Goal
Select, from the data, each line where "picture" occurs.

Data shown
···

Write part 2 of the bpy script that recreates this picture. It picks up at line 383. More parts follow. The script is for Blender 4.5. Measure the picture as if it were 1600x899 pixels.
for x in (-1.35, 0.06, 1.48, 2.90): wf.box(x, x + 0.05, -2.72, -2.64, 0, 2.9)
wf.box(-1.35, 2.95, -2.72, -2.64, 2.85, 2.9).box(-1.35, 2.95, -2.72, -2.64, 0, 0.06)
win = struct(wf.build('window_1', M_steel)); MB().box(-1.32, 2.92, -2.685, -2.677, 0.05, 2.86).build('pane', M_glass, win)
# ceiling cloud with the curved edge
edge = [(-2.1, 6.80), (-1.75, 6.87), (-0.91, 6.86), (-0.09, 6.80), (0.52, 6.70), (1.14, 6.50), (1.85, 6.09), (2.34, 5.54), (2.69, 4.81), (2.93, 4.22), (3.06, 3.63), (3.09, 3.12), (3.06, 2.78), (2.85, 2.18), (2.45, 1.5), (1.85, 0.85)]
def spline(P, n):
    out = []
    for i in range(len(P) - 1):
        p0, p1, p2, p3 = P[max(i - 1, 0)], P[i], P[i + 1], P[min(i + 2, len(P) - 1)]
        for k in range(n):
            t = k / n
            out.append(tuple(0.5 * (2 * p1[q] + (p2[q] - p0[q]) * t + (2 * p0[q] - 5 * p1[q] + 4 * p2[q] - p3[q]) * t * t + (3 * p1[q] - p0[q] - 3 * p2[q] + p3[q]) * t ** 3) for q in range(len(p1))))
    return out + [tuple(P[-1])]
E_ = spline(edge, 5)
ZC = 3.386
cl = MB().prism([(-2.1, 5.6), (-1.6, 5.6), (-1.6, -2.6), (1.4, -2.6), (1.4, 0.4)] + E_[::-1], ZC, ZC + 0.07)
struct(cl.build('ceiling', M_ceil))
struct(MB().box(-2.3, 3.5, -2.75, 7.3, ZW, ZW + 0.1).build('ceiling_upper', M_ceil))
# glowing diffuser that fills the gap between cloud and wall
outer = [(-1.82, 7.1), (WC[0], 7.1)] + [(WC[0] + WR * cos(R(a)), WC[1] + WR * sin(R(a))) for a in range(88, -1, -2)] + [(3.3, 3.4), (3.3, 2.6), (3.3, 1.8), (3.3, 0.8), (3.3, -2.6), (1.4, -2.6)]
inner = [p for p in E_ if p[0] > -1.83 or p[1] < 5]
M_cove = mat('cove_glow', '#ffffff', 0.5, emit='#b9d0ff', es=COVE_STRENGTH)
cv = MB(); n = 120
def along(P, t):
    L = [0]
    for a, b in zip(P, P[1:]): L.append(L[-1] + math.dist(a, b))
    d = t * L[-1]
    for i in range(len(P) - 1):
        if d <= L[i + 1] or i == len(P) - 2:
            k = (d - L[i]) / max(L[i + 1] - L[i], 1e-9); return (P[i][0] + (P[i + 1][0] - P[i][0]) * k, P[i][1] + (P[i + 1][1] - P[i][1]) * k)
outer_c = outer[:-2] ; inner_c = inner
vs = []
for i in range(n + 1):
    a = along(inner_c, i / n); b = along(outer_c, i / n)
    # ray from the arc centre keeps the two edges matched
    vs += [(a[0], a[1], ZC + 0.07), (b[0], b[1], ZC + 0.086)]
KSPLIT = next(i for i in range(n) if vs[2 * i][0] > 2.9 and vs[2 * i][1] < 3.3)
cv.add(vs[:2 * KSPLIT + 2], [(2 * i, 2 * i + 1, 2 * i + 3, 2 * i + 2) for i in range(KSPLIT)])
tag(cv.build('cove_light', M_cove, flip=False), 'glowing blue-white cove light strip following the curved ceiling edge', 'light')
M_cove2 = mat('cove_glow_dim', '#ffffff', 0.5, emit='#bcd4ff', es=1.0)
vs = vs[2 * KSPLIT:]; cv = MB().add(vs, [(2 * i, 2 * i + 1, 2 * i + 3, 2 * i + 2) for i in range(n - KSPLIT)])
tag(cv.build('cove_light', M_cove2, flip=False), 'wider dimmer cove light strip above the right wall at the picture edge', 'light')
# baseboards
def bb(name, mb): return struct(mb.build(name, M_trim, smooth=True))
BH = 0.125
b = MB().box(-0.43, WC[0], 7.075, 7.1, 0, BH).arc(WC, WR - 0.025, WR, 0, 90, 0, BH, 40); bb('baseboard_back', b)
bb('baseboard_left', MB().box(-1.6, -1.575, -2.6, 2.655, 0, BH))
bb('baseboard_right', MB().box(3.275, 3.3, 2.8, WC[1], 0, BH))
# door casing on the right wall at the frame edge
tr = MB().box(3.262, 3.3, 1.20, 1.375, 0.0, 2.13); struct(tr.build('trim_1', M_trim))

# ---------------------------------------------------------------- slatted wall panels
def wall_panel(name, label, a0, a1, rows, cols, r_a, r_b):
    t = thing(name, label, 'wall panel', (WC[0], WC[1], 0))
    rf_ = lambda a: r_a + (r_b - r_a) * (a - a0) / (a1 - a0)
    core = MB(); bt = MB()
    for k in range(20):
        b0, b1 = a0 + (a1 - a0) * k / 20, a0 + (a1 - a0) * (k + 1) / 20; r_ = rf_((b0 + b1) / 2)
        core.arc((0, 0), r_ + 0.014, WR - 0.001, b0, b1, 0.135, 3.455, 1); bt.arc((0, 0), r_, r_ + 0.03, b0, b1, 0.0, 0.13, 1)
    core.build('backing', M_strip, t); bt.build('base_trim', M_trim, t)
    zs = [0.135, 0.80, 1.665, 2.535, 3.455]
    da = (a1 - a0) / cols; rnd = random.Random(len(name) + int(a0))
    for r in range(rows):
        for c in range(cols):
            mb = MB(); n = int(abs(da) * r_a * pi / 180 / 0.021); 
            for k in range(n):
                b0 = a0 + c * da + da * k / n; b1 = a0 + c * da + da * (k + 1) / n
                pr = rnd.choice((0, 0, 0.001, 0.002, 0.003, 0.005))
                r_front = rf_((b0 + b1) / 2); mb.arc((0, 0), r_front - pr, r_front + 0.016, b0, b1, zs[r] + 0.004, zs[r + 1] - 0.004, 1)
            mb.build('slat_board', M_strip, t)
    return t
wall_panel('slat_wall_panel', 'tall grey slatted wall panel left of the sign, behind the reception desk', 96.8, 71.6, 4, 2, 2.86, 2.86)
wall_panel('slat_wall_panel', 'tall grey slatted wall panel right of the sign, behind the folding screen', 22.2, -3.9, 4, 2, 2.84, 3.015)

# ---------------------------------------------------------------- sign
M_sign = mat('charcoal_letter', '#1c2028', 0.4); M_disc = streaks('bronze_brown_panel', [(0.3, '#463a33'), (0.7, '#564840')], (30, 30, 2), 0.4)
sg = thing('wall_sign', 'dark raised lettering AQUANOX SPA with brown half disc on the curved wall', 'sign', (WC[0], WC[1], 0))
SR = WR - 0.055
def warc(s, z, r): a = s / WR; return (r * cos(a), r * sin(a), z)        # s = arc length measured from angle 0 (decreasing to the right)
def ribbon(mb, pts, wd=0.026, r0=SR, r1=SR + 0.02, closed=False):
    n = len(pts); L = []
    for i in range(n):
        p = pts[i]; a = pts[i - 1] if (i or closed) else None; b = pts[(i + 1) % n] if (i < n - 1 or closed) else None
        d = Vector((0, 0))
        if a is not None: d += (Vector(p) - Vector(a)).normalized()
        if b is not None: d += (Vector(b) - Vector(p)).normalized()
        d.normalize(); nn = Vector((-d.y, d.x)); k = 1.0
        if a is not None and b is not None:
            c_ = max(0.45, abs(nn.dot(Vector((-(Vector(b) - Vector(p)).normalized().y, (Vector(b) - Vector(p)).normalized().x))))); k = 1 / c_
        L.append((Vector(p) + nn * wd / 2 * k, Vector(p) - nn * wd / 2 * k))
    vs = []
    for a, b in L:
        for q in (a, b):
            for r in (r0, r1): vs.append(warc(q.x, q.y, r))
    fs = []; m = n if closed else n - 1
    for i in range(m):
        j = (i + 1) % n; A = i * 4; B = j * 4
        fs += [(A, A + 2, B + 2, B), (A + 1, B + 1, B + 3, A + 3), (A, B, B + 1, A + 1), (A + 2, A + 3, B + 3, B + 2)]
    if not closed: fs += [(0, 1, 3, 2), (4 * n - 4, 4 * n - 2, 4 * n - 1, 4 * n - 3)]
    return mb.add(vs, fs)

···

Exercise result
Write part 2 of the bpy script that recreates this picture. It picks up at line 383. More parts follow. The script is for Blender 4.5. Measure the picture as if it were 1600x899 pixels.
tag(cv.build('cove_light', M_cove2, flip=False), 'wider dimmer cove light strip above the right wall at the picture edge', 'light')